Las semanas se van sucediendo, cada vez con mayor interés. Los descubrimientos que pueden hacerse en un pueblo como Arbancón llaman la atención a un muchacho de la capital que se cree vivir al momento y poco a poco va reconociendo otros valores ocultos que merecen la pena. Entra en el pueblo y en sus protagonistas a través de las cosas que le han ido surgiendo a lo largo de ese mes largo; algunas llamativas, como que el domingo destinado a los olores, sean los de la miel, del taller del abarquero y las especias choriceras, o que el domingo del saboreo comience con pastelillos de “aire frito”, o que el tercero que es de ver, recayera sobre la guía y protección de un ciego... Así domingo tras domingo, con alegrías sanas, a través de las cosas más sencillas, aquellas que vieron nuestros abuelos y nuestros padres, y que nosotros vemos tan alejadas hoy que nos parecen de otro mundo, de un mundo ciertamente perdido. Tan perdido en muchos aspectos que José Antonio Pinel no quiere que desaparezcan del todo, al menos sus nombres y, por eso, ha insertado al final de su novela un amplio “palabrario” en el que ha recogido muchos vocablos que hoy suenan arcaicos y que, seguro, muchos jóvenes (y no tan jóvenes) ya no conocen: acial, adra, bacho, besana, caballón, cabrillas... incluyendo alguna que otra receta de algún que otro dulce.

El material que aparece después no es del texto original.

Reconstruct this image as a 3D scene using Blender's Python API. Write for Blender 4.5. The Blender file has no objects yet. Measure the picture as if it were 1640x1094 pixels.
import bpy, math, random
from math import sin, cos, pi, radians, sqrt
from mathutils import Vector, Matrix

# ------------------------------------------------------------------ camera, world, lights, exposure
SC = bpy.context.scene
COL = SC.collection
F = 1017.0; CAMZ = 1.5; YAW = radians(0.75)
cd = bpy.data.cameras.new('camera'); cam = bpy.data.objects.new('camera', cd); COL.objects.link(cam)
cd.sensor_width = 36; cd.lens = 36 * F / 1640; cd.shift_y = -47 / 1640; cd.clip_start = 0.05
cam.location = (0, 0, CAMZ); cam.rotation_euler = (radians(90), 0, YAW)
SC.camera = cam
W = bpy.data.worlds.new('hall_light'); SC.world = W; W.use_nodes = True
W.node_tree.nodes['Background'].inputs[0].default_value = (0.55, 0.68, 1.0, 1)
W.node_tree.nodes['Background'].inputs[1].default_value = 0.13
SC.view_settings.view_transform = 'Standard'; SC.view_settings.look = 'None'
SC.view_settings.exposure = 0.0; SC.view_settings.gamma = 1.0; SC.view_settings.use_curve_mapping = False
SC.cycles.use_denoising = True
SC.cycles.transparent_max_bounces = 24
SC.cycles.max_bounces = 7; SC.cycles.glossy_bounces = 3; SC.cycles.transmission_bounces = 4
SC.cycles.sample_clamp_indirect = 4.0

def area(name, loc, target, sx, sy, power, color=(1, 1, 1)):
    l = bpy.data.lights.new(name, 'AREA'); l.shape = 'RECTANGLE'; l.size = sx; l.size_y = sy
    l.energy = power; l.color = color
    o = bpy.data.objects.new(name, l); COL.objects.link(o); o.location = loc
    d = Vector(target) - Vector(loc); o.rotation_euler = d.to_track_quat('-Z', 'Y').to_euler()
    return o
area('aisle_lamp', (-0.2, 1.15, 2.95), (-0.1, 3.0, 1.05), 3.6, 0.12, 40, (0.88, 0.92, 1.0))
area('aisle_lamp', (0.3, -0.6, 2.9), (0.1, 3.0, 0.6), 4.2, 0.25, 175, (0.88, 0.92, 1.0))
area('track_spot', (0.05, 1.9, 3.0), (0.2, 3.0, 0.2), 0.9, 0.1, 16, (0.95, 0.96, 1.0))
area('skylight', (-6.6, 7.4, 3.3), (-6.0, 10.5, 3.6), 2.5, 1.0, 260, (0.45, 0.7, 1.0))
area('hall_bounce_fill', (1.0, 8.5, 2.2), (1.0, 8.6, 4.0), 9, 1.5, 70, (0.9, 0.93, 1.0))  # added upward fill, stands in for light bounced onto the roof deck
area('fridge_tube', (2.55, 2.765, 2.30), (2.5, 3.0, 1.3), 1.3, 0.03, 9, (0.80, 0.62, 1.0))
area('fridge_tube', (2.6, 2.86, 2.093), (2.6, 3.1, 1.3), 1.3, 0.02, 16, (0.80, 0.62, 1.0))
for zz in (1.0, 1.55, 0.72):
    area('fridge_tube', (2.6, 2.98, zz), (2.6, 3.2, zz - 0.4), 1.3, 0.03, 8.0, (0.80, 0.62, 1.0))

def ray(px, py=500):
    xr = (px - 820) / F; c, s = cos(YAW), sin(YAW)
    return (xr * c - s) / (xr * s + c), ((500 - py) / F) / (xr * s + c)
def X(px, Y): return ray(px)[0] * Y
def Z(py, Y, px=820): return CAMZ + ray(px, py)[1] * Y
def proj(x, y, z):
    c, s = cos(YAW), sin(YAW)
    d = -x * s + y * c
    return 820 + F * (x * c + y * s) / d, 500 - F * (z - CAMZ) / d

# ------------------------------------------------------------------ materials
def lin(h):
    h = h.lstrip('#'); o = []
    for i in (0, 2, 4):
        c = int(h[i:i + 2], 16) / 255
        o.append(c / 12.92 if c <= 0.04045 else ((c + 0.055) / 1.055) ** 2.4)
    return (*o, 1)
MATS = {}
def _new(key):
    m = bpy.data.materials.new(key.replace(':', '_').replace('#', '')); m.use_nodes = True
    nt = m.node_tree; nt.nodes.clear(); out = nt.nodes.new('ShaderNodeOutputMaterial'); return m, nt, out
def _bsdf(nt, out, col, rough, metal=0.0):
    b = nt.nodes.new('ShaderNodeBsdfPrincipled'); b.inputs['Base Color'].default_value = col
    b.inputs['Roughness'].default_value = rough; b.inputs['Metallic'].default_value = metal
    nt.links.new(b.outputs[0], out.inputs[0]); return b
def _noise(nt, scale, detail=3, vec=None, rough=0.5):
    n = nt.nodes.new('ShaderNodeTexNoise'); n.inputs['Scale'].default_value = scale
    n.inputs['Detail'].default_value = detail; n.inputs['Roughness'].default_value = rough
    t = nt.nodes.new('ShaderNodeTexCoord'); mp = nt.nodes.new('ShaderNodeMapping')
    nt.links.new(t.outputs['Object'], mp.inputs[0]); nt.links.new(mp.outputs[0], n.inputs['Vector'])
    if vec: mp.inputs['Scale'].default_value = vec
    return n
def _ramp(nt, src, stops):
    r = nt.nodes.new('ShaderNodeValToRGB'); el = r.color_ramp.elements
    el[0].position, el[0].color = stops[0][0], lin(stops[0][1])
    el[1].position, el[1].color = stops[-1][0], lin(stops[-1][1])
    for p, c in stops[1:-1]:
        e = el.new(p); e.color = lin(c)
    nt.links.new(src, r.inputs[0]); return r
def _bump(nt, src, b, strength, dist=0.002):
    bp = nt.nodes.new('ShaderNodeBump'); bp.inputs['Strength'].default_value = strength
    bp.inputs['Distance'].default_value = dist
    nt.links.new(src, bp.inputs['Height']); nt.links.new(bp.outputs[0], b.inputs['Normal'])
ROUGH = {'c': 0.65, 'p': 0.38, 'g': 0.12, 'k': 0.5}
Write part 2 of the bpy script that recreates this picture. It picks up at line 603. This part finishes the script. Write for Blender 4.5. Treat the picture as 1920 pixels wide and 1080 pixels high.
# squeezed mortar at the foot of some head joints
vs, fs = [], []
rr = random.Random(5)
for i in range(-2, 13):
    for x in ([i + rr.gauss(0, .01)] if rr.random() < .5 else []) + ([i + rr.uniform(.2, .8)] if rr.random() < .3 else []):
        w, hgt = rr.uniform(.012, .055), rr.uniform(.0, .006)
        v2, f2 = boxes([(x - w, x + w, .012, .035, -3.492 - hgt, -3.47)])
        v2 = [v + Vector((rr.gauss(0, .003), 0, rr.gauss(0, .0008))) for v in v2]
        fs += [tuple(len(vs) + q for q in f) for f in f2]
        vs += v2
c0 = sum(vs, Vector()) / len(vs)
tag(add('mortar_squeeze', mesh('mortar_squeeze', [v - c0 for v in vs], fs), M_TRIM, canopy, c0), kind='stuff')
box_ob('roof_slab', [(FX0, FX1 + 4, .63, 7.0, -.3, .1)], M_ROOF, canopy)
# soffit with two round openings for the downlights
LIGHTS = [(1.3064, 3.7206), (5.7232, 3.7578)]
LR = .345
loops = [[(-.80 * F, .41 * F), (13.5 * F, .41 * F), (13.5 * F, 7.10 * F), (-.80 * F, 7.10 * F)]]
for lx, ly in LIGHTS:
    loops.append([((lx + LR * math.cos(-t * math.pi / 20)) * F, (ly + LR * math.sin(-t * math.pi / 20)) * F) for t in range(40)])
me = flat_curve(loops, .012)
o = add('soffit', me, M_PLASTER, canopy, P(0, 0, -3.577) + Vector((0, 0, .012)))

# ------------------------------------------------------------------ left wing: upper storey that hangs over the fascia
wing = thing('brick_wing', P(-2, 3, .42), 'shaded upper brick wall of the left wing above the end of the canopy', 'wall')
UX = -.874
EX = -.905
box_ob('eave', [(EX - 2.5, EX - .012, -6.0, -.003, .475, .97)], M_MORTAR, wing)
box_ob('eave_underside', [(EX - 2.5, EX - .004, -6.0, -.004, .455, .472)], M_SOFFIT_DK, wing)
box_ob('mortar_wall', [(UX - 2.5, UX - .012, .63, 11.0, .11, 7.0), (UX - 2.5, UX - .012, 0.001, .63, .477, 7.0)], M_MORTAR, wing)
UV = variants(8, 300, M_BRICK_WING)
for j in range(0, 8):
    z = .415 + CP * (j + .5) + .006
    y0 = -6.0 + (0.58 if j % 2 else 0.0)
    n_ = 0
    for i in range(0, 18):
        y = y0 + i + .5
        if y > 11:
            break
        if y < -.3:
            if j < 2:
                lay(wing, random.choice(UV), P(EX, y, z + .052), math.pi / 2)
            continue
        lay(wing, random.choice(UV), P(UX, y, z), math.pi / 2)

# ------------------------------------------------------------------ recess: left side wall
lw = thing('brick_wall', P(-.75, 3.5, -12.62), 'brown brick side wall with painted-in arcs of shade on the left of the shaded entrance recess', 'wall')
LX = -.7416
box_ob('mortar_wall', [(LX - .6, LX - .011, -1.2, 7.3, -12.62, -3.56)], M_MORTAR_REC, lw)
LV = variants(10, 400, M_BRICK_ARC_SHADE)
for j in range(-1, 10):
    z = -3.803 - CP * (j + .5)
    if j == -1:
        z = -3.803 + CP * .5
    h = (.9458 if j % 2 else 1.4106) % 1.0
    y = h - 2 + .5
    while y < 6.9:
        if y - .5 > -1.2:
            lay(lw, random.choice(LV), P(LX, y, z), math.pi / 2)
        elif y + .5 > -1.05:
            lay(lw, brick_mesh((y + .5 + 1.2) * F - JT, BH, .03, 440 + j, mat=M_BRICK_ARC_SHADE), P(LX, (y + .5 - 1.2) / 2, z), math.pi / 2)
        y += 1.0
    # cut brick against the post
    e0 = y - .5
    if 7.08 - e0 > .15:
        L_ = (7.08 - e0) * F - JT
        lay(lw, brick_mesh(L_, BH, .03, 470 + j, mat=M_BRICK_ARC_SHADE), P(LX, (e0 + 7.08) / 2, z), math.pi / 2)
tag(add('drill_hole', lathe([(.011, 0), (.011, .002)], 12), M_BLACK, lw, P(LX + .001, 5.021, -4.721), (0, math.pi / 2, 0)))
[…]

Un mundo  cercano, al alcance de la mano, al que se llega desde el exterior con buena voluntad y decisión de adaptarse al espacio-tiempo para conocer cosas nuevas, perdidas en algunos sitios y conservadas en otros.
Al fin eso, una novela entrañable que José Antonio Pinel nos regala para alegrarnos, aunque sólo sea por un momento -el de su lectura-, la existencia.